Telstra’s Elite Mobile Wi-Fi is the latest in a series of pre-paid wireless modems that turn a 3G mobile broadband into a personal Wi-Fi hotspot.

Review: Telstra's Elite Mobile Wi-Fi

This second-gen dongle ups the ante on Telstra’s original Mobile Wi-Fi model by potentially doubling download speeds with the added niceties of a tiny OLED screen, on-the-go battery charging via USB and an external antenna socket.

But download speed, and the extensive reach of Telstra’s Next G network is where the $129 Elite gallops ahead of the pack - which includes the $99 offerings from Vodafone, Optus and Virgin Mobile.

We clocked an average of 7.9Mbps in the Sydney CBD, with a reliable 6Mbps in surrounding inner-city suburbs. Heading further out into the suburbs saw the signal drop to a still solid 4.5Mbps.

Connecting more than one device to the wireless hotspot saw a MacBook, iPad 1 and iPad 2 and iPhone 4 each draw around 2Mbps in ideal conditions, although the iPhone 4 seemed more prone to dropping the download speed under load. 

The fastest upload speed we could manage was 3.3Mbps with a single device connected, and we had no trouble exceeding 3.5 hours of solid use before the battery needed a recharge.

The Elite Mobile Wi-Fi comes locked down and there’s no facility to change the device’s SSID or WPA2 password.
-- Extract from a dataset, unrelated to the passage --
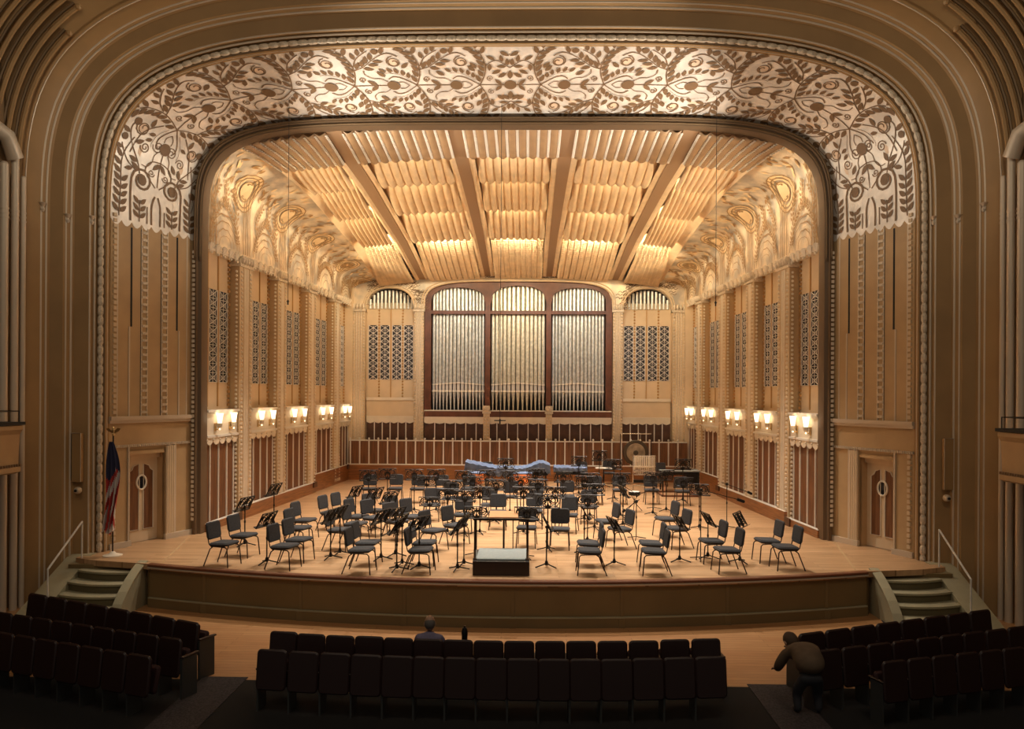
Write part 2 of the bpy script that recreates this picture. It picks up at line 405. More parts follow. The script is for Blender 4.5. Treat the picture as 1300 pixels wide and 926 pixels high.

These are thoughtfully supplied on a wallet-sized card, and thankfully duplicated under the modem’s battery slot in case you lose the card.

The kicker is the cost of topping up the modem’s data allowance. Out of the box you get 5GB to gobble within 90 days. The cheapest recharge option is 250MB for $20 with a 21 day expiry period, but the more useful 6GB/90 day recharge costs $100 – almost as much as the modem itself.

The best value option is to put down $150 for 10GB that’ll last you a whole year.

At the time of writing only business customers can buy the Elite Mobile Wi-Fi on a month-by-month plan but a Telstra spokesman said the company was “currently considering a Post-Paid (consumer) option”.

If you want to travel overseas and drop a local SIM card into the device you’ll also be up for  $100 fee to unlock it from Telstra’s network.